── COLLECTED DATA ──

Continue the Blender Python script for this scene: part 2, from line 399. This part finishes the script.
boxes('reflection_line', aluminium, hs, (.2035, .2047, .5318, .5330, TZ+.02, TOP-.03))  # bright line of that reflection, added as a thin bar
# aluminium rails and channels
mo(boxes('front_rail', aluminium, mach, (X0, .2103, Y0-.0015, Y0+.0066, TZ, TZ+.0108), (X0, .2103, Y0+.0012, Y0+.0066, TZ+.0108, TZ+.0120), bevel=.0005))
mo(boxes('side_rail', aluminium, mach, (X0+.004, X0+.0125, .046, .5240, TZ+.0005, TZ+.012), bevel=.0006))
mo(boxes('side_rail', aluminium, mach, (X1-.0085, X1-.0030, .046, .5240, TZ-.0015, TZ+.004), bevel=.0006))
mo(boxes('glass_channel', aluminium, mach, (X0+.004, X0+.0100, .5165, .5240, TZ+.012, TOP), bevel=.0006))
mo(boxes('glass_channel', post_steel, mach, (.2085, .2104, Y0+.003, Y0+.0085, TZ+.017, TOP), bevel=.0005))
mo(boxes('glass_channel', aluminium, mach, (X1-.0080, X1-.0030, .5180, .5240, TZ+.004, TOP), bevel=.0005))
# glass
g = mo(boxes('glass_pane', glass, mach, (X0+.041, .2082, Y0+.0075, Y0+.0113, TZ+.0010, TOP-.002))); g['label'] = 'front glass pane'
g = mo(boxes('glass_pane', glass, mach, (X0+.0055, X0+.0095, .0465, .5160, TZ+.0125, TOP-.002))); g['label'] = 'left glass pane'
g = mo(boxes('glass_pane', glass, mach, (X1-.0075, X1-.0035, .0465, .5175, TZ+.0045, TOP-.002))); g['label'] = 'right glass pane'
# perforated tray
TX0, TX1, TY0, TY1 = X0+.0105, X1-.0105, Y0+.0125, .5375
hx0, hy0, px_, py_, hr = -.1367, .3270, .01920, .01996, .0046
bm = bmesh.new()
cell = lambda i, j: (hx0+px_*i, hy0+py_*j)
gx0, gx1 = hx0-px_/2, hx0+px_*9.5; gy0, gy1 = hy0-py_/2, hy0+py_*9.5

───

* **GIVEN PROBLEM**: Type the whole listing again, unaltered.

* **OUTPUT FOR THIS TASK**:
Continue the Blender Python script for this scene: part 2, from line 399. This part finishes the script.
boxes('reflection_line', aluminium, hs, (.2035, .2047, .5318, .5330, TZ+.02, TOP-.03))  # bright line of that reflection, added as a thin bar
# aluminium rails and channels
mo(boxes('front_rail', aluminium, mach, (X0, .2103, Y0-.0015, Y0+.0066, TZ, TZ+.0108), (X0, .2103, Y0+.0012, Y0+.0066, TZ+.0108, TZ+.0120), bevel=.0005))
mo(boxes('side_rail', aluminium, mach, (X0+.004, X0+.0125, .046, .5240, TZ+.0005, TZ+.012), bevel=.0006))
mo(boxes('side_rail', aluminium, mach, (X1-.0085, X1-.0030, .046, .5240, TZ-.0015, TZ+.004), bevel=.0006))
mo(boxes('glass_channel', aluminium, mach, (X0+.004, X0+.0100, .5165, .5240, TZ+.012, TOP), bevel=.0006))
mo(boxes('glass_channel', post_steel, mach, (.2085, .2104, Y0+.003, Y0+.0085, TZ+.017, TOP), bevel=.0005))
mo(boxes('glass_channel', aluminium, mach, (X1-.0080, X1-.0030, .5180, .5240, TZ+.004, TOP), bevel=.0005))
# glass
g = mo(boxes('glass_pane', glass, mach, (X0+.041, .2082, Y0+.0075, Y0+.0113, TZ+.0010, TOP-.002))); g['label'] = 'front glass pane'
g = mo(boxes('glass_pane', glass, mach, (X0+.0055, X0+.0095, .0465, .5160, TZ+.0125, TOP-.002))); g['label'] = 'left glass pane'
g = mo(boxes('glass_pane', glass, mach, (X1-.0075, X1-.0035, .0465, .5175, TZ+.0045, TOP-.002))); g['label'] = 'right glass pane'
# perforated tray
TX0, TX1, TY0, TY1 = X0+.0105, X1-.0105, Y0+.0125, .5375
hx0, hy0, px_, py_, hr = -.1367, .3270, .01920, .01996, .0046
bm = bmesh.new()
cell = lambda i, j: (hx0+px_*i, hy0+py_*j)
gx0, gx1 = hx0-px_/2, hx0+px_*9.5; gy0, gy1 = hy0-py_/2, hy0+py_*9.5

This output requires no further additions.